The stresses have taken a toll on my health: I'm now tryng to learn spiritual lessons through diabetes and the chronic, daily, pain of neuropathy. God, where do I go from here, is my daily prayer, trying to remember to be grateful for what we DO have.

The words of an old song come to mind today:
"How many times have you heard someone say,
If I had his money I'd do things my way.
But little they know that it's so hard to find
One rich man in ten with a satisfied mind...

"Cause money can't buy back your youth when you're old
Or a friend when you're lonesome, or a love that's grown cold.
And the wealthiest person is a pauper at times,
Compared to the man with a satisfied mind."
~Author unknown, sung by Porter Waggoner

So I look to God to satisfy my mind, and grow me spiritually.

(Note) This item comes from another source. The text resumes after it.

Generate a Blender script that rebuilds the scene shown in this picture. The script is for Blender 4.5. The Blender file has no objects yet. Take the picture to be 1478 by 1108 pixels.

He has given me the daily challenge of finding contentment in other people, places, nature, rather than money. Somedays I'm doing fine, other days I'm not doing so great. How about you?

"And he said to me, my grace is sufficient for you: for my strength is made perfect in weakness. Most gladly therefore will I rather glory in my infirmities, that the power of Christ may rest upon me." 2 Cor. 12:9 (KJV)

"I tell you, you can pray for anything, and if you believe that you've received it, it will be yours." Mark 11:24 (NLT)

Where is my belief? God help my unbelief.